Von Minute zu Minute hatte man dann immer seltener das Gefühl, dass die Salzburger den Ausgleich besorgen konnten und der Glaube schwand sichtlich. Atletico bekam in der Schlussphase auch durch die extrem offensive Ausrichtung der Gastgeber immer mehr Möglichkeiten zum Kontern und nutze eine dieser Gelegenheiten kurz vor Schluss für die endgültige Entscheidung, als Carrasco zum 2:0 traf. Das war dann auch der Schlusspunkt in dieser Partie.

Fazit

Für die Bullen ist es zum Mäusemelken, denn zum wiederholten Male stand man in dieser Champions League Saison trotz einer starken Leistung mit leeren Händen da. Man hat Atletico erneut alles abverlangt, war über die gesamte Spielzeit gesehen die bessere Mannschaft und bereitete dem spanischen Tabellenführer große Probleme. Vor allem das Pressing und die hohe Intensität setzte den Madrilenen zu und diese konnten sich lange Zeit nicht aus der Umklammerung befreien, was eine Auszeichnung für die Salzburger ist.

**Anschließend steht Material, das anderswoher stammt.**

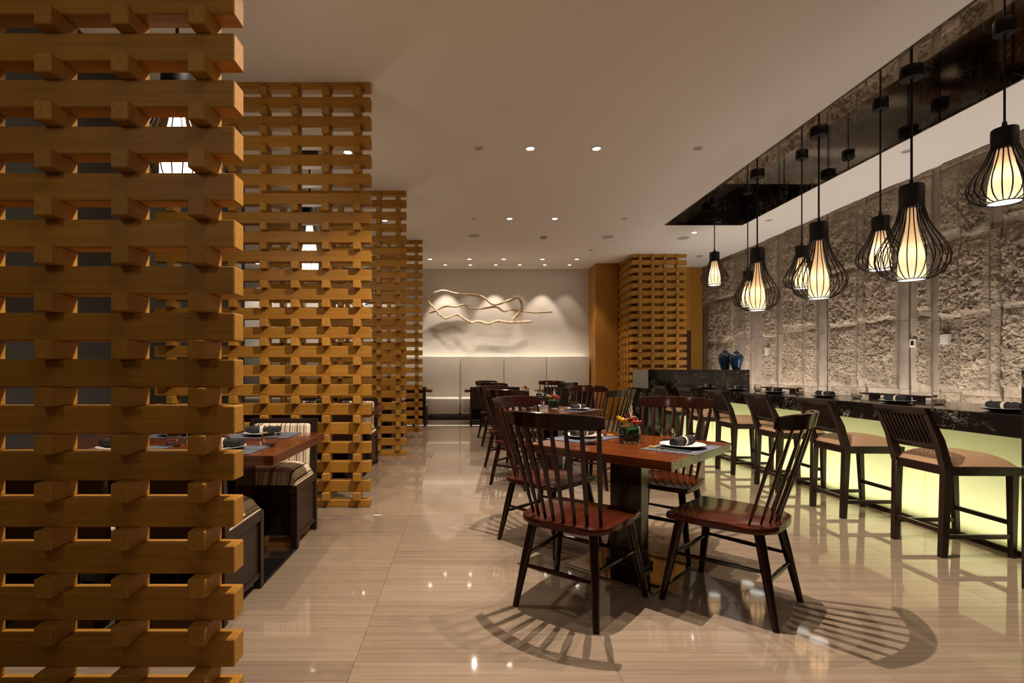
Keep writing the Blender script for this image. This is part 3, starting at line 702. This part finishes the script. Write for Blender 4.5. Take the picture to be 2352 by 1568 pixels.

Gegen eine der besten Defensivreihen Europas zu einigen klaren Torgelegenheiten zu kommen, ist nicht selbstverständlich und zeugt davon, dass man vieles richtig gemacht hat. Letztlich fehlt allerdings etwas die Abgebrühtheit in den entscheidenden Situationen und auch das Glück war nicht immer auf der Seite der Salzburger. So geht es nun in der Europa League für die Bullen weiter, wo man allerdings mit solchen Auftritten sehr weit kommen könnte.